**Instructions for the task:** Tally the lines containing the word "script" and give the total alone.

─── Data to process ───

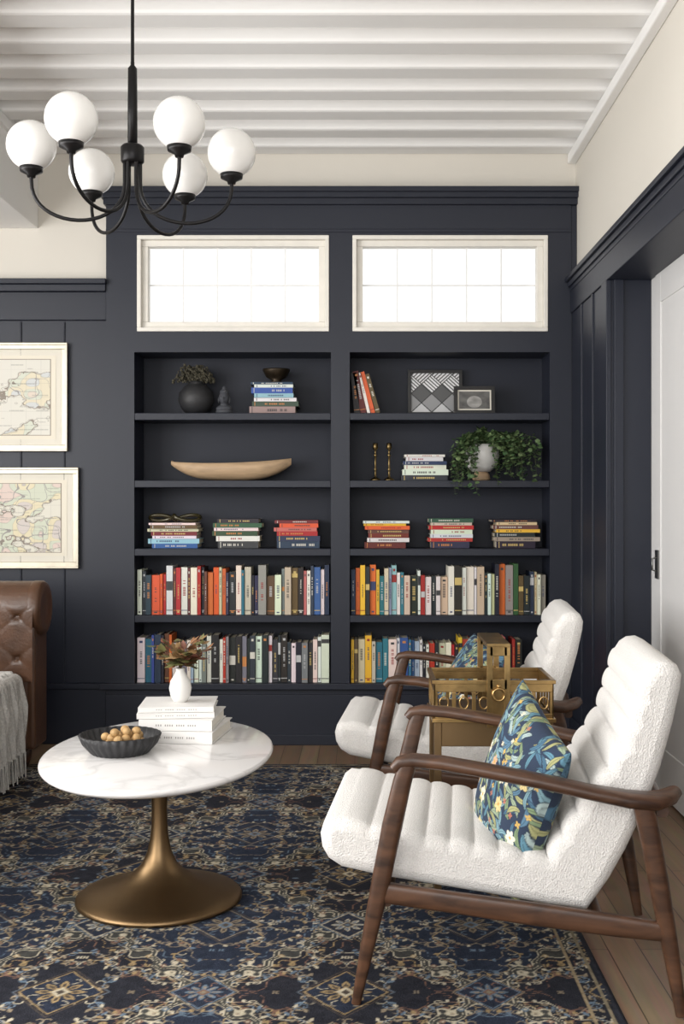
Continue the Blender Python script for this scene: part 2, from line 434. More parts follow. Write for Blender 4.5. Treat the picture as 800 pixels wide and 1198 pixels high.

───
─── Data to process ───

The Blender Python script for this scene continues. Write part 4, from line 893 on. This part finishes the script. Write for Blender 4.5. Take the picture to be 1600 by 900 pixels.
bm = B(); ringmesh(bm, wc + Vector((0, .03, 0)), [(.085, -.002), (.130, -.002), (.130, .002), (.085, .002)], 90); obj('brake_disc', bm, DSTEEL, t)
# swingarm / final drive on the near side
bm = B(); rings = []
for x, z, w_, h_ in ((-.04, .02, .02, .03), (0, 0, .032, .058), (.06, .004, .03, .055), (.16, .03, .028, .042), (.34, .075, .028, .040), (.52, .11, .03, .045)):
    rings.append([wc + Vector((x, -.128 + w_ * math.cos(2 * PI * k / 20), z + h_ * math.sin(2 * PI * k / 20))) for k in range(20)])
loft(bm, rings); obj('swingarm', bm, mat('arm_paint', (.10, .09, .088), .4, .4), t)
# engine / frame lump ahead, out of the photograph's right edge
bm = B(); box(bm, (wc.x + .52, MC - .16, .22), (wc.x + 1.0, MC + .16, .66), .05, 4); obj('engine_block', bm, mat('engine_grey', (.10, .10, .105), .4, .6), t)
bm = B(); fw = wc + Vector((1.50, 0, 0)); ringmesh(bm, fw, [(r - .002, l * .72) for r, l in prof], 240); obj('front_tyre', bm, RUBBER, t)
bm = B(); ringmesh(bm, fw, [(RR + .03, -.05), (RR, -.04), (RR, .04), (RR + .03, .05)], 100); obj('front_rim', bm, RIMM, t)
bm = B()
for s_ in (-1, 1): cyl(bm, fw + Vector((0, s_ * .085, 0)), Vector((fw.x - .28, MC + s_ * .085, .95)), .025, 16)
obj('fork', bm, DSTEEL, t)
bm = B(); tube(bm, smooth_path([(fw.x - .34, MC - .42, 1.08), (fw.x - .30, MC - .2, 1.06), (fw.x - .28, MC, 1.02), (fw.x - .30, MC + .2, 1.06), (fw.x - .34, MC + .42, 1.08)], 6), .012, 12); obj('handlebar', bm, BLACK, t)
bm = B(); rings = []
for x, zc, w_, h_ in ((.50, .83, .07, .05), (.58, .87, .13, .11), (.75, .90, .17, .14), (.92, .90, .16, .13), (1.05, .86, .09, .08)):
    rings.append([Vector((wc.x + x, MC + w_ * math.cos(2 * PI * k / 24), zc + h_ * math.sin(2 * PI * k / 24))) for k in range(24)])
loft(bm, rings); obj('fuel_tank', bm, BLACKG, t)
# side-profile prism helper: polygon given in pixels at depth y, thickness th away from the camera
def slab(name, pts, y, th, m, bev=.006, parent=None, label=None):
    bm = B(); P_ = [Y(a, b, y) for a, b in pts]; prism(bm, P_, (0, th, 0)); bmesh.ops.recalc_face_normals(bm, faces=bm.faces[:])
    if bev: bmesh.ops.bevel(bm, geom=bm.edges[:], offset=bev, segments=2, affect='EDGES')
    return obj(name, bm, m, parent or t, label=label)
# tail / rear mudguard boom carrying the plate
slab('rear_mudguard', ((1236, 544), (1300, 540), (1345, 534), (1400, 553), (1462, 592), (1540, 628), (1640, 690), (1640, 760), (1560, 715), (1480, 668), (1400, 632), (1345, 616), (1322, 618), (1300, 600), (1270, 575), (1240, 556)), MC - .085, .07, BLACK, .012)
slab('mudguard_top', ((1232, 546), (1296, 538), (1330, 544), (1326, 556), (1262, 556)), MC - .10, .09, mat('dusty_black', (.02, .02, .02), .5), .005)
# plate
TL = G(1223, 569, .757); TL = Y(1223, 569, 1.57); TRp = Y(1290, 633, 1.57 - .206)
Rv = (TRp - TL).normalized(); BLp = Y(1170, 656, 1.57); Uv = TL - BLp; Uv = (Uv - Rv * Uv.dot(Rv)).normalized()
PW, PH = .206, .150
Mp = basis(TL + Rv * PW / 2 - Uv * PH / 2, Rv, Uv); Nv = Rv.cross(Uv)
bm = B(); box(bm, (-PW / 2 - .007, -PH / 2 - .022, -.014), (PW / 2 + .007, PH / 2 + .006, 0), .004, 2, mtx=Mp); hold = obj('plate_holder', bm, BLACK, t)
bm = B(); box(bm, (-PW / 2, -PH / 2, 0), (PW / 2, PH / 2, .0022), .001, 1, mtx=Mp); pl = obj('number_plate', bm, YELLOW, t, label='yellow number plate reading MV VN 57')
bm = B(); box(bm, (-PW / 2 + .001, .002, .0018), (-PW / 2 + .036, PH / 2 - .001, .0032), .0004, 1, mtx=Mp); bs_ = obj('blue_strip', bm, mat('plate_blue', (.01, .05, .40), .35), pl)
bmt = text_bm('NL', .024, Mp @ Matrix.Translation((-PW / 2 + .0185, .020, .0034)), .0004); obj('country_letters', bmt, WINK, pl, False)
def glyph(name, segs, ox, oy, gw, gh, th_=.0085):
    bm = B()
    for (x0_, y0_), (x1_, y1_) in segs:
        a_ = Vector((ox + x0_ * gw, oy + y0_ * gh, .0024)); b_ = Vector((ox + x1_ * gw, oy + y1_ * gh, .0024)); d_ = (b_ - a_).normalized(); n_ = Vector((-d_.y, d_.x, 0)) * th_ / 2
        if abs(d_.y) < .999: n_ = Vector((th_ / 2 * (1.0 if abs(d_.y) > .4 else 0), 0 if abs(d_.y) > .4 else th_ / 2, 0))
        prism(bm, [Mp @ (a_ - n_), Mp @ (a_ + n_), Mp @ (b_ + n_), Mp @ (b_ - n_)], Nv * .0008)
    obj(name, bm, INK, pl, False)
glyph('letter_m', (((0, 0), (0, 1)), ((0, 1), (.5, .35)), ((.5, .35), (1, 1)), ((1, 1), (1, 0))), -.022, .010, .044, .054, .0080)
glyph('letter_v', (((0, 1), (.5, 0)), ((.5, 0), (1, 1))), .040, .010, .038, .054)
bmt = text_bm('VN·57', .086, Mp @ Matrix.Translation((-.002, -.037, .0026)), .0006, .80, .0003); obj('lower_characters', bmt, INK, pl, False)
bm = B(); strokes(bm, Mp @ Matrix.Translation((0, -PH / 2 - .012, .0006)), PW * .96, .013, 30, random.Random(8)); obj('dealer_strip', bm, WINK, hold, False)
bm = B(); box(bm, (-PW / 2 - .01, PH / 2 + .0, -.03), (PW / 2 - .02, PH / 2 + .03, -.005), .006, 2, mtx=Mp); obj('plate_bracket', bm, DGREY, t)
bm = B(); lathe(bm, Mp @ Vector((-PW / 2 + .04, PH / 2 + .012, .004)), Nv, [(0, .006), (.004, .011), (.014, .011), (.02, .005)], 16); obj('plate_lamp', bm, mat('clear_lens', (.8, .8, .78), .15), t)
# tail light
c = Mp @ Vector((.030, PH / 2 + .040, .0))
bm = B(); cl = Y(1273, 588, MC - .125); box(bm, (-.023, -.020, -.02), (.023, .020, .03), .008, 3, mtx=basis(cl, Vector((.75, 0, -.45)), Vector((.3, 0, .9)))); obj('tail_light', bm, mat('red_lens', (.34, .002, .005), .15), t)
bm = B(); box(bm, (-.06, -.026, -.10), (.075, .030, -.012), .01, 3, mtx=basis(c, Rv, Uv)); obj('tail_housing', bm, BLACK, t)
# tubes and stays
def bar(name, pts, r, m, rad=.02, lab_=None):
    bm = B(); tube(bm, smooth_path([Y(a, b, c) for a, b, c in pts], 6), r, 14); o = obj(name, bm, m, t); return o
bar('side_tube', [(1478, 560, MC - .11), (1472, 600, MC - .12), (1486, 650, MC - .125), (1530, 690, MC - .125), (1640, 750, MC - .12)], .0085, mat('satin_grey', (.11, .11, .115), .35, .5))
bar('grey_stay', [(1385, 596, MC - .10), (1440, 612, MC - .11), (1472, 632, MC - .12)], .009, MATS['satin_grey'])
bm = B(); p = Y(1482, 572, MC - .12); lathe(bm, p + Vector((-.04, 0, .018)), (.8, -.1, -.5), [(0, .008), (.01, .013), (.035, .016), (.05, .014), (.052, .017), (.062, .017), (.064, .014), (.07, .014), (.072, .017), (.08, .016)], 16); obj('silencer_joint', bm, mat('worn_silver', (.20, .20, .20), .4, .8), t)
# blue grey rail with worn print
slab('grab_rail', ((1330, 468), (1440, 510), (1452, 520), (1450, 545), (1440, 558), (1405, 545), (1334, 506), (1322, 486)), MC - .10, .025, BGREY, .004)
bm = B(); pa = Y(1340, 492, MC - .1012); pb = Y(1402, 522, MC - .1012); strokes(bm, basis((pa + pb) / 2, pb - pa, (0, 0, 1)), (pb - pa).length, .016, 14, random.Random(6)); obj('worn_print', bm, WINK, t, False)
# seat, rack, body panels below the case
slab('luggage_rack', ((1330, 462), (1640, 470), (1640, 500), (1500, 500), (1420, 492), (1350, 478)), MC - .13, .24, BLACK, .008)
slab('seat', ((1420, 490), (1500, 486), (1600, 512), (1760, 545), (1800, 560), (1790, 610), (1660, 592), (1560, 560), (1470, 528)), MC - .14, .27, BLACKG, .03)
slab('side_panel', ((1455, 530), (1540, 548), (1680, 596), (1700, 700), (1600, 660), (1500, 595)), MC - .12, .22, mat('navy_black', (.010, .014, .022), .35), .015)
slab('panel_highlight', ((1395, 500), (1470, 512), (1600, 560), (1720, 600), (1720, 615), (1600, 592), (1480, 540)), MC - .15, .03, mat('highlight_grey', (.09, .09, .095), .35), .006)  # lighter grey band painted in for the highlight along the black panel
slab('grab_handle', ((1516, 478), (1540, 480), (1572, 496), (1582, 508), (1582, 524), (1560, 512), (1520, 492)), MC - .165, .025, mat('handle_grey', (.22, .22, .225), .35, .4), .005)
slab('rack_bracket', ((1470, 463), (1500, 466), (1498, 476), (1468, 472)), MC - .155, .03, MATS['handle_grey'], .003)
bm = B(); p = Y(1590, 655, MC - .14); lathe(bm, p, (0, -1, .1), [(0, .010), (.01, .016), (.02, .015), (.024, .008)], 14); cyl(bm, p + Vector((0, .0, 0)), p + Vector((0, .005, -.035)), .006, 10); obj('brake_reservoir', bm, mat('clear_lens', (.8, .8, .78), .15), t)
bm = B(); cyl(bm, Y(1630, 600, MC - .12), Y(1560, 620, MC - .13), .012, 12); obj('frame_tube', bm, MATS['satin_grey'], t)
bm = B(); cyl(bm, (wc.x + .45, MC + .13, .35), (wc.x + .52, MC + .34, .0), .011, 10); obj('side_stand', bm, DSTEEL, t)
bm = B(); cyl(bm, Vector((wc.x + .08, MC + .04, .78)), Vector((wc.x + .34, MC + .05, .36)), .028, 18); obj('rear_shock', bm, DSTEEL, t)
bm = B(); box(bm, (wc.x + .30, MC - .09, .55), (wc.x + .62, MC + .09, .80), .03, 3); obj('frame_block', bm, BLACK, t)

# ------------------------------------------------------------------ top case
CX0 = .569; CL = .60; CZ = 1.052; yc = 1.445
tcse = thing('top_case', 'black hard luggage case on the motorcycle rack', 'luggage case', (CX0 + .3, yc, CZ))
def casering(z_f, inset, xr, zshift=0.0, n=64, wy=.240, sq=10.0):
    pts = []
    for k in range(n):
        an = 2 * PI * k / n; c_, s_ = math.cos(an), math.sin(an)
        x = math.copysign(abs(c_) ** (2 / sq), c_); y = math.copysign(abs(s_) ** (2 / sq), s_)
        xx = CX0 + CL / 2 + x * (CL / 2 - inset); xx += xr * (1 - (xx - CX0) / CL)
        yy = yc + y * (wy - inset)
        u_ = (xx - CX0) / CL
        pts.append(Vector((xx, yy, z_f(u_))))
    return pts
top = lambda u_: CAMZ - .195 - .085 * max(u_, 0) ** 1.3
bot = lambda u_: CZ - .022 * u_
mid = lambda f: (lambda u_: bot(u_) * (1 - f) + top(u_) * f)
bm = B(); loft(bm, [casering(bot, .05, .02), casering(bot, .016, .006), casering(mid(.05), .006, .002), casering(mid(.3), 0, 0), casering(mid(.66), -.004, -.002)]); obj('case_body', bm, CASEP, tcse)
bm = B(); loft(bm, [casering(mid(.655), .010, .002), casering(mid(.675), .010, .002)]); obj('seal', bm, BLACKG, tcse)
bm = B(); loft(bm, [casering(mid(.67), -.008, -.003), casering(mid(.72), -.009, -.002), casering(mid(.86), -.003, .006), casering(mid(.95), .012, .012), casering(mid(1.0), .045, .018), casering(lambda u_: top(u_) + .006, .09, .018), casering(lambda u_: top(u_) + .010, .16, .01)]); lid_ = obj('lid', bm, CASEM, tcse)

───
─── Data to process ───

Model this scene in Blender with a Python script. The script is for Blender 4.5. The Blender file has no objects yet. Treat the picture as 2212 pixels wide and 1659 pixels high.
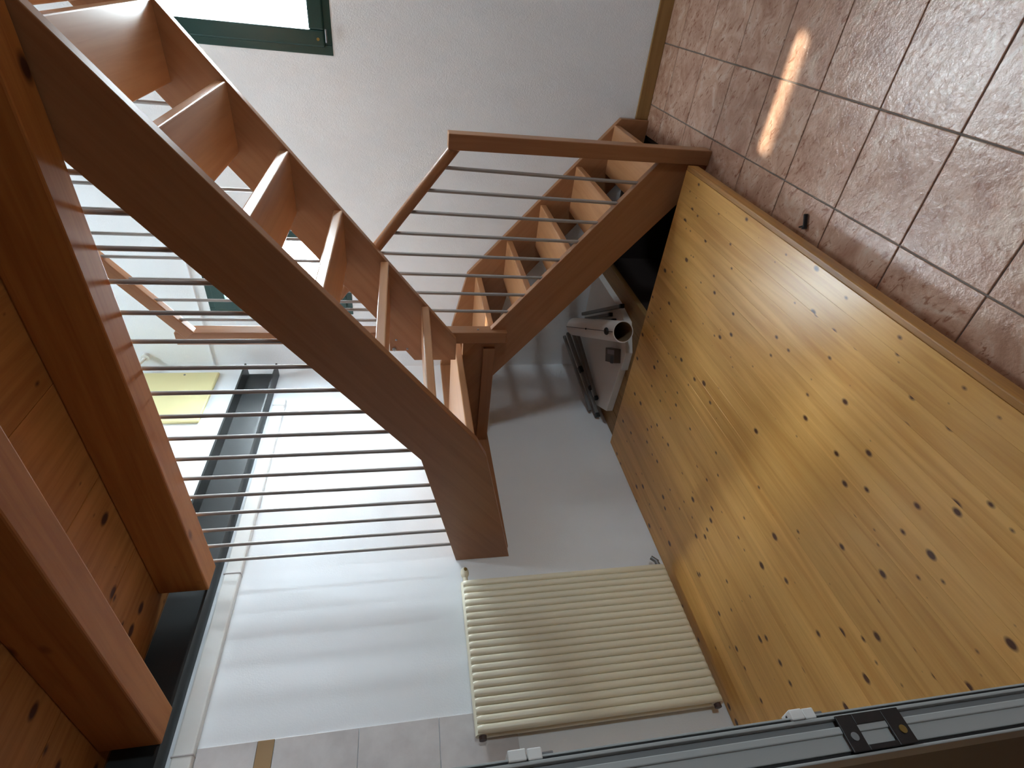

───

**Task answer:** 3